Cal has proven to be a strong rebounding and defensive team – the Bears have outrebounded six of nine opponents this year – but has to improve offensively, scoring just 59.9 ppg as a team so far. Of their five losses, the first four were by six points or less. Cal could have won each of those four but didn’t, partly because few players outside of Forney wanted the ball in crunch time. Gregory is Cal’s second-leading scorer with 10.9 ppg, but she missed the Arizona games with an injury sustained last week.  

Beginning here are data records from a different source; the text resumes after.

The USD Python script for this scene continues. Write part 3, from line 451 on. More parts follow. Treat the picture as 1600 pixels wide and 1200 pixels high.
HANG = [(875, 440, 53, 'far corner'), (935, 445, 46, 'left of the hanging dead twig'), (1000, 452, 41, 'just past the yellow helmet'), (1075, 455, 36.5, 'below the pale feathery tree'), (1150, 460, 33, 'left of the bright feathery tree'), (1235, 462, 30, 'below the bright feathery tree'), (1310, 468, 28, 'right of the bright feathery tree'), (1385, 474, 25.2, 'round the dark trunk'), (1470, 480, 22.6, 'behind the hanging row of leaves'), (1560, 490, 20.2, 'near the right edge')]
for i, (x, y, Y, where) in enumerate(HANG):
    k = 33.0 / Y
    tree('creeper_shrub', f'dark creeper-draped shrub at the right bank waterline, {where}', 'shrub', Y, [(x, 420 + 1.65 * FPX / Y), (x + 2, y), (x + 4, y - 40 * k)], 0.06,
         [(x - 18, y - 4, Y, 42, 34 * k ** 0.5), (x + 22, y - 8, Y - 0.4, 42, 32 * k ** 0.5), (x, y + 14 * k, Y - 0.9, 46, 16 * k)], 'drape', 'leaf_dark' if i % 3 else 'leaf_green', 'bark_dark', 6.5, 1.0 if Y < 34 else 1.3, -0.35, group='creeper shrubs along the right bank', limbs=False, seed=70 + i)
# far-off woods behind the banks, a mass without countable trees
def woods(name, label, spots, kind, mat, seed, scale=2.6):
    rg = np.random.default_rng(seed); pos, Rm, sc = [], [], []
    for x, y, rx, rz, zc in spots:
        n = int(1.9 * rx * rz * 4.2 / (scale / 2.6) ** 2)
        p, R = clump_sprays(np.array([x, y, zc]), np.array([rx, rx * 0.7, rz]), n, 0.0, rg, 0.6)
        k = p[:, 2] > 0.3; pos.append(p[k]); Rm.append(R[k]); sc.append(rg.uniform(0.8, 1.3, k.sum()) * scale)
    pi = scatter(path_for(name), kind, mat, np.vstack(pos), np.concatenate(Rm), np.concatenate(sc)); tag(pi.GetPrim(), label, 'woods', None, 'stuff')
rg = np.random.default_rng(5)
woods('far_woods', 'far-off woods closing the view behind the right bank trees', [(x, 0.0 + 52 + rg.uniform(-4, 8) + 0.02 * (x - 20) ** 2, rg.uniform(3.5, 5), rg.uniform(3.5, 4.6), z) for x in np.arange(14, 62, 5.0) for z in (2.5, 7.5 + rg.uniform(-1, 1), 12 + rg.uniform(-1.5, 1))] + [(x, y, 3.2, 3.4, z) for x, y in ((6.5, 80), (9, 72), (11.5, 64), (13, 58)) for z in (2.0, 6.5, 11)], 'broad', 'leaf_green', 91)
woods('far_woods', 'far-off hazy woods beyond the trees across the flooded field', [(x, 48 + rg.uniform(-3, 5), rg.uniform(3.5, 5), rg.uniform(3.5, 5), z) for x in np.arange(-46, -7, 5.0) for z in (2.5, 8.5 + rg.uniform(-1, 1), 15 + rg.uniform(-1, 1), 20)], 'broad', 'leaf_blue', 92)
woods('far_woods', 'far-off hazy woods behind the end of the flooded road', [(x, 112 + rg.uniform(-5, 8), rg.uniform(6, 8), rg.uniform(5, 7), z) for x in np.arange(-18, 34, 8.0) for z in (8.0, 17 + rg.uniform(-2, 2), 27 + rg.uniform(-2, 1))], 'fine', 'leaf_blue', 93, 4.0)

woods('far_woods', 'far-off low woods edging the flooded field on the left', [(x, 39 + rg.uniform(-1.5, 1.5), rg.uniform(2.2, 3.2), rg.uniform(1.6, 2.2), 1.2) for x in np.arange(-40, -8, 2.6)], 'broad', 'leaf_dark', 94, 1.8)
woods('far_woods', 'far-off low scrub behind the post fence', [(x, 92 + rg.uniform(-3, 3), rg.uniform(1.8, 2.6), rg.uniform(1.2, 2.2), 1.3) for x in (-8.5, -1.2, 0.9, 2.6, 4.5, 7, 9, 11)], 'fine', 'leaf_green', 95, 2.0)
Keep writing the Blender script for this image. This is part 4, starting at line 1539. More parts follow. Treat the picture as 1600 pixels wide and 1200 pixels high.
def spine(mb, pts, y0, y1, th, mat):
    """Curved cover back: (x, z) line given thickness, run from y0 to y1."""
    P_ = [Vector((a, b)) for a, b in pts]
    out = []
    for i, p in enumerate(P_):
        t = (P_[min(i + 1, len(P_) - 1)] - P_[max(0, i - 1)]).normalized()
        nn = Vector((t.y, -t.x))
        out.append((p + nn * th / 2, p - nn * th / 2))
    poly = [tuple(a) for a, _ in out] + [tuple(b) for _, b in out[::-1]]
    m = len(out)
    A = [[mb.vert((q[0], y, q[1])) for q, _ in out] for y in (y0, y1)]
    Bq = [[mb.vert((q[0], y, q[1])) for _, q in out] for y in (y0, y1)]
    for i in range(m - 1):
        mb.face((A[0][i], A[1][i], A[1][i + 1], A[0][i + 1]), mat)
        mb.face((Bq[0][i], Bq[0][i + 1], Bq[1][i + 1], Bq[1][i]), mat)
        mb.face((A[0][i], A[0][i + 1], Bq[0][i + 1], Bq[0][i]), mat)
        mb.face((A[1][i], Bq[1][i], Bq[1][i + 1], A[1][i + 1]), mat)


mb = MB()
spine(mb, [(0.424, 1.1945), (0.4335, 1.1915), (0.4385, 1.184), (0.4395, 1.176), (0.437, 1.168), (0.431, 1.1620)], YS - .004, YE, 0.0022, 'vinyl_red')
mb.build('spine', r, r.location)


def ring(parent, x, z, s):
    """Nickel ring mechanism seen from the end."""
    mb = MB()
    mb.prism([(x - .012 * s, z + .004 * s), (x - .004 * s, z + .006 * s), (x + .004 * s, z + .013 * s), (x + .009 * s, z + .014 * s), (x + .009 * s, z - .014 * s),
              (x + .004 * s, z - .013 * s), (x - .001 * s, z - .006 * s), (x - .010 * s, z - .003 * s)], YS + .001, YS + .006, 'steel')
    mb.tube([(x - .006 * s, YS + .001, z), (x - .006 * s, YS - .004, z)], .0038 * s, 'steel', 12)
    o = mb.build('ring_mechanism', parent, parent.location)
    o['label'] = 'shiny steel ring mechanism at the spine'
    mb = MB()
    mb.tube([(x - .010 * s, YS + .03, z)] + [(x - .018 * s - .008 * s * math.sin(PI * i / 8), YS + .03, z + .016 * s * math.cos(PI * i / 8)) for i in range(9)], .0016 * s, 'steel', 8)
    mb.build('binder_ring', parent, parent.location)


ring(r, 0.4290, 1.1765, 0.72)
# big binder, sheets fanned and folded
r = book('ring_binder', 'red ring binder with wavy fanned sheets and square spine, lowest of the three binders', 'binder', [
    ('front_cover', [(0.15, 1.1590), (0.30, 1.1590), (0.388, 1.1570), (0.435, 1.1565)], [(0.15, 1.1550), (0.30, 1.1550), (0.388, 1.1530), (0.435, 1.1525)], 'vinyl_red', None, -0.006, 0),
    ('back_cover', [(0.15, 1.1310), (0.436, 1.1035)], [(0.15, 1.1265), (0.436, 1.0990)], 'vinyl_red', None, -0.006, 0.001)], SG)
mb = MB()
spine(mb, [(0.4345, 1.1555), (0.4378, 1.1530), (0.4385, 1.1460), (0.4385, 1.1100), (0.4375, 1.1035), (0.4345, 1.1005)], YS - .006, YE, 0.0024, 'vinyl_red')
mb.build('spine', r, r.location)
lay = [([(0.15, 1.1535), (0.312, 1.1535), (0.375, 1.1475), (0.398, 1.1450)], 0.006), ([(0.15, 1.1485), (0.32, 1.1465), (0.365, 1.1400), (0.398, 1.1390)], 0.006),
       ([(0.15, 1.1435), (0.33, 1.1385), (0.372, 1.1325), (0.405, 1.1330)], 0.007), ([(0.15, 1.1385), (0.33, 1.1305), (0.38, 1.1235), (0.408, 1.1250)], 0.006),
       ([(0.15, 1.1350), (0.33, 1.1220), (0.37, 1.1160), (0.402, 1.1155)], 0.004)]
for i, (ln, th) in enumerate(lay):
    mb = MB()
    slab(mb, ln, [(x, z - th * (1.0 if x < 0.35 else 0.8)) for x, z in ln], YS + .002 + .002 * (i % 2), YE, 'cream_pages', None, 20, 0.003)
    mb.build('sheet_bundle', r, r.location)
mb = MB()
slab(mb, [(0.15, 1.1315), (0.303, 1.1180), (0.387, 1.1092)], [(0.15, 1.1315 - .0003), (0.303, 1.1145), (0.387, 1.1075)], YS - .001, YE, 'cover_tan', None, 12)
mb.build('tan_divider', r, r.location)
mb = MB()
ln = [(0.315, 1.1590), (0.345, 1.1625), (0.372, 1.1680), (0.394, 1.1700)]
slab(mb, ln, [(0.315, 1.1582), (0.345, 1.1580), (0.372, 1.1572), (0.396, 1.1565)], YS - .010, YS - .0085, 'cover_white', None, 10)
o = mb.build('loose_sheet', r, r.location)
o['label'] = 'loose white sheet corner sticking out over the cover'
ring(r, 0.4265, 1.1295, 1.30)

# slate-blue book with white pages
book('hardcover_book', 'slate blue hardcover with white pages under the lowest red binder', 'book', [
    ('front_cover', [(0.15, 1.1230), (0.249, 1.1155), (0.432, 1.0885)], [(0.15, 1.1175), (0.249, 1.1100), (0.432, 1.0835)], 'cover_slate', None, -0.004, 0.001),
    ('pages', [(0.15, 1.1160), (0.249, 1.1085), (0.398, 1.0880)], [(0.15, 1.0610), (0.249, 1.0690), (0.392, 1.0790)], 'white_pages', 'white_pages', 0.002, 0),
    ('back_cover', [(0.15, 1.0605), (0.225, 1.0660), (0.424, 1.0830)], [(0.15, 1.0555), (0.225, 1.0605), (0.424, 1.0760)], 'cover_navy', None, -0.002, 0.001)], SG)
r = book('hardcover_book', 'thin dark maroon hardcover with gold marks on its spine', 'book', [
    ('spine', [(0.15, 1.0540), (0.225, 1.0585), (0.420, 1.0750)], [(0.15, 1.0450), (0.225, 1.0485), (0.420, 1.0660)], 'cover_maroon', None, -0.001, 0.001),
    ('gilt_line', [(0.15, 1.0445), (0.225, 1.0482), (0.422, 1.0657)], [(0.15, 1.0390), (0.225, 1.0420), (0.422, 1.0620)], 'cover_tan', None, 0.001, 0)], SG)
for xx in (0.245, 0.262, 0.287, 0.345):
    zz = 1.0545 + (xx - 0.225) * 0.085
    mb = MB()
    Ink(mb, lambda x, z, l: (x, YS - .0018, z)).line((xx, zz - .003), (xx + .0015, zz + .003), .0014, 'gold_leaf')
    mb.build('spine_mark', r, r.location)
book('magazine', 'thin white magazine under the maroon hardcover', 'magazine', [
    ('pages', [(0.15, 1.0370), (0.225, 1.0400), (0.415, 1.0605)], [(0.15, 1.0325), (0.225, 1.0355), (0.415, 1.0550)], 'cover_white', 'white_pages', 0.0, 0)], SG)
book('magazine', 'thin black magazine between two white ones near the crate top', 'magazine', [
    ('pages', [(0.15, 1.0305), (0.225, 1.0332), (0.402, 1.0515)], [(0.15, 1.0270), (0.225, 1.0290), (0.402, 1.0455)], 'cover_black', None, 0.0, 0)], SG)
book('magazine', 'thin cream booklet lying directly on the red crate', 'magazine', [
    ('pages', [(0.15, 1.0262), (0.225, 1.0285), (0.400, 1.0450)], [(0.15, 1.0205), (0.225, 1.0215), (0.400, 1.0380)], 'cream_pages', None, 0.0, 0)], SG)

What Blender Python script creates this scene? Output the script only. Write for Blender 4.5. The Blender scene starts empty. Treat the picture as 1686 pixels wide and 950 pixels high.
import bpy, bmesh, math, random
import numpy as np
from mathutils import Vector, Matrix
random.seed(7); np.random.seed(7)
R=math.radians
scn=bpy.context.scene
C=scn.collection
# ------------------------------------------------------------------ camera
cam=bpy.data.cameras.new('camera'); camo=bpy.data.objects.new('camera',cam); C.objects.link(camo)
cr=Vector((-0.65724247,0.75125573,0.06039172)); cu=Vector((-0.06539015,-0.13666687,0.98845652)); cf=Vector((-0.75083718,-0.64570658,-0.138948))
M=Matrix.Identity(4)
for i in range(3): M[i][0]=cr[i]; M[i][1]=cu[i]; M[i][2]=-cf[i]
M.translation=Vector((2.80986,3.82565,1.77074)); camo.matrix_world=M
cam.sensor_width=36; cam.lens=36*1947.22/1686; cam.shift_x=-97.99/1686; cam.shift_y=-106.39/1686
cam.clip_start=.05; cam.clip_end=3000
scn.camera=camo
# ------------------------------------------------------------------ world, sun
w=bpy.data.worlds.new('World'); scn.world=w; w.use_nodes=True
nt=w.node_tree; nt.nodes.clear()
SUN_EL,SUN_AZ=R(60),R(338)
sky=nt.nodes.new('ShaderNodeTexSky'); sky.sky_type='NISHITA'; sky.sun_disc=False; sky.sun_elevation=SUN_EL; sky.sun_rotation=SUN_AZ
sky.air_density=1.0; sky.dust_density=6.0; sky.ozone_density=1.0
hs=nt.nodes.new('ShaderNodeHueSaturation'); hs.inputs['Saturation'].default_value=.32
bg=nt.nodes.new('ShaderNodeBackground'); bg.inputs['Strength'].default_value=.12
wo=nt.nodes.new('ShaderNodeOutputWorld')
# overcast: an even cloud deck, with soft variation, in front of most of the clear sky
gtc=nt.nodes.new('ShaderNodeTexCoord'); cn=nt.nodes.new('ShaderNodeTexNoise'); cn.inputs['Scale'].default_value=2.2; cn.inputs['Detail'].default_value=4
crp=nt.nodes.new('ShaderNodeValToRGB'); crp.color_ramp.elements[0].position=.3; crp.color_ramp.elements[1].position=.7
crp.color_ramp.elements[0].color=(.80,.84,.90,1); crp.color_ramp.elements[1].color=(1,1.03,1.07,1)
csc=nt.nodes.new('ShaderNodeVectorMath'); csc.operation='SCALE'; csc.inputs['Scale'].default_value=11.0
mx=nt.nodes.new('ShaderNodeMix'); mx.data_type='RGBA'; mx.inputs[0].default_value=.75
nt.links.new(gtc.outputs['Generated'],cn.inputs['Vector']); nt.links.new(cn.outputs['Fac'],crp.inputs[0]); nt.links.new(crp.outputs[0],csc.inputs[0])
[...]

When Forney does get the ball late in games, opposing teams often double-team her, which raises the need for better outside shooting. Cal hopes freshman guard Jackie Lord, a good shooter who played in the Arizona games after sitting out the previous seven with an injury, should help alleviate defensive pressure on Forney. 

“We need the guards to start hitting from outside,” says Franey, herself a 3-point specialist. “We feel bad people do that [double-team Forney] now. They know we’re going to her. We can’t just rely on her to do all our scoring.”  

When she wants to get away from hoops, Forney turns to her other passion – photography. The sociology major is an aspiring portrait photographer who has taken photos of her teammates and of other Cal athletes. Forney put together a calendar of Cal men’s athletes for a project in a visual studies class. The calendar, of Cal ‘hot bodies,’ features bare-chested athletes including Brian Wethers, Charon Arnold, Dennis Gates and former Bear Sean Lampley. Forney received an A for the project.  

“It’s a talent she has,” Horstmeyer says. “She knows how to get people to pose in the right position, to ultimately be a great picture.”  

Of the calendar Horstmeyer says, “All I can tell you is it’s pretty good.” Horstmeyer is prouder of Forney’s play on the court. Cal’s second-year coach feels that Forney is proving that she can play professionally in the WNBA next year.  

“I think that’s going to be whether Ami wants to do that or doesn’t want to do that,” Horstmeyer says. “That’s probably going to be Ami’s choice. I think she is [a pro prospect] because of her athleticism, her size. She’s a late developer in terms of the college game. The last couple years she’s been strong.”